Three Coinbase users are suing over the platform's 79 tokens listed. They could be deemed securities, making the sales illegal. 

Coinbase, the prominent US-based cryptocurrency exchange platform, is embroiled in yet another legal dispute, in which users are suing Coinbase for unlicensed sales of cryptocurrencies that may soon be entering the securities classification. 

Three Coinbase customers are trying to sue the exchange over the platform’s 79 cryptocurrencies listed. According to the lawsuit, they could be deemed securities, making the sales illegal. 

Christopher Underwood, Louis Oberlander, and Henry Rodriguez are the users who in the prior week filed the class action with the district court in the southern district of New York.
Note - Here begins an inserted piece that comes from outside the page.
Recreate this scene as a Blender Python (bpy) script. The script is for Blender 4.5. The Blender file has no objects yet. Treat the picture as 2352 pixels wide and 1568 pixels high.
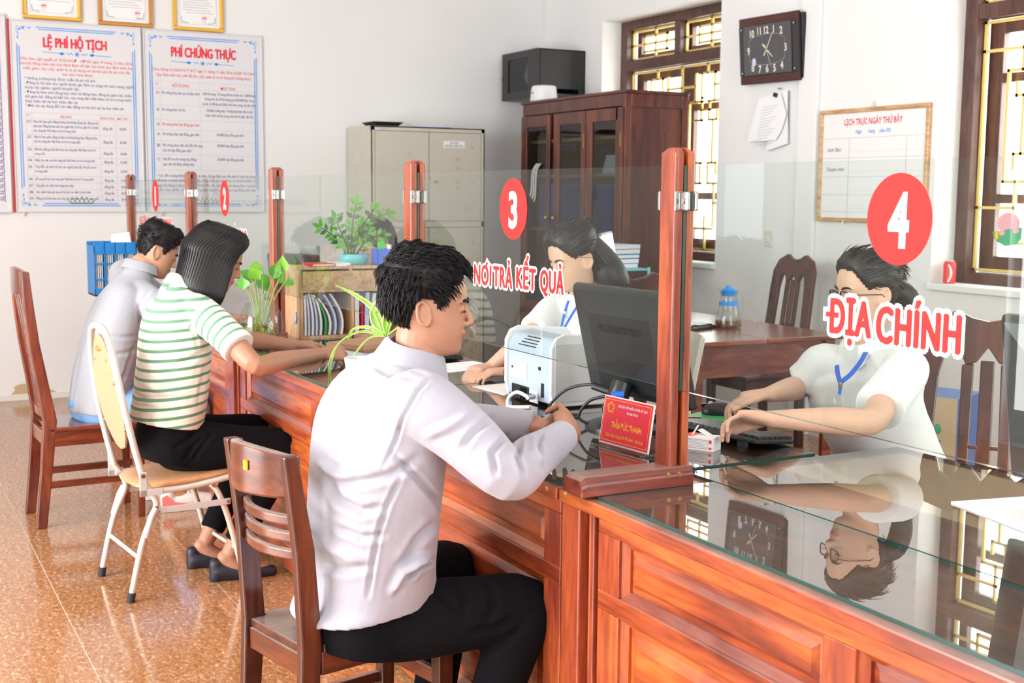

They demand that there should be a $5 million collective reimbursement for anyone who has acquired any of the 79 listed cryptocurrencies. Of the 79 listed tokens, notable and prominent are Chainlink (LINK), Dogecoin (DOGE), Polkadot (DOT), Ripple (XRP), and Solana (SOL).

The three plaintiffs contend that Coinbase should have registered as a national securities exchange with the Securities and Exchange Commission (SEC). But a filing of this nature would subject Coinbase to a slur of substantial regulatory and reporting requirements that stock exchanges have to abide by.  

Furthermore, the SEC has been slow to regulate and categorize crypto assets, and it may be a long while until the US government puts together any kind of legislative structure regulating crypto assets.

Gary Gensler, the Chairman of the SEC was also cited in the lawsuit per his recent remarks on the Coinbase status with the SEC: “SEC chair Gary Gensler recently told the Senate Banking Committee that Coinbase had not registered with the SEC, even though they have dozens of tokens that may be securities.”

Nonetheless, the likelihood of this class action going to trial is slim seeing as previous lawsuits of this nature have not been able to move forward. The New York federal court dismissed five filed class actions against crypto companies in 2021. 

Given that just a few years back only a few assets could be traded on the platform, the selection of assets has tremendously grown on a continual basis. 

The introduced ApeCoin (APE) for BAYC NFT collectors is one of the most recent coins to be listed. ApeCoin (APE) has been added to Coinbase’s experimental asset label, a class for low-liquidity assets. Users are advised by Coinbase to tread carefully in such situations.